Abitato per secoli dalla famiglia Gamboni che, di padre in figlio, ha tramandato l’arte del mugnaio, non solo in questo edificio, ma anche in altri di loro proprietà. Come spesso accadeva, anche per i Gamboni, all’attività di macinazione nei mulini, a seconda delle stagioni e della quantità d’acqua che c’era nel torrente Cessana, si alternavano la coltivazione dei campi, l’allevamento dei bachi da seta, la tessitura e il commercio.

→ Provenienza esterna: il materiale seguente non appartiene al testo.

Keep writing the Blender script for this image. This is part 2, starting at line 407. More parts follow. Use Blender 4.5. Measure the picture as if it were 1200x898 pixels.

Ma anche… avvicinatevi, devo cinguettare a bassa voce: siccome i mulini si trovavano fuori dal centro abitato, si prestavano anche a incontri segreti e attività di tipo clandestino e poco trasparente.
E anche Girolamo Gamboni si sposò con una donna di Pescia e fece maritare nel 1698 e 1699 le due figlie con due bei giovinotti di Firenze. E “che male c’è?”, vi chiederete.
Ve lo cinguetto io quel che non torna: a cose normali, come faceva un mugnaio a imparentarsi con dei borghesi fiorentini e invitare allo sposalizio un curato, un proprietario, un avvocato e un caporale e tutti, ma proprio tutti gli abitanti di Buggiano? Non faceva solo il mugnaio Girolamo Gamboni, visto che era anche diventato membro della “Compagnia del Corpus Domini” qui a Buggiano ed è stato sepolto con gli altri fratelli della compagnia.
Aveva altri affari e molto redditizi. Dopo tutto ci sapeva fare, era sveglio e intraprendente, tutto il contrario di Moschina, una goffa rana gracidante verde scuro con lenti da vista spesse come fondi di bottiglia che ha avuto una disavventura proprio qui al molino del Gamboni, anni fa. Poiché non vedeva molto bene, un giorno pensava di aver trovato un nascondiglio geniale: il torchio dell’uva (qui da noi lo chiamiamo strizzo).
Ci è saltata dentro, ha sbirciato dalle fessure delle tavole verticali per riuscire a tenere sott’occhio la situazione di gioco, ma, ad un certo punto, il fattore le ha rovesciato una enorme quantità d’uva sulla testa e ha iniziato a stringere; è riuscita a saltar fuori e per un pelo non è stata strizzata! Ha puzzato di mosto per una settimana intera, povera Moschina.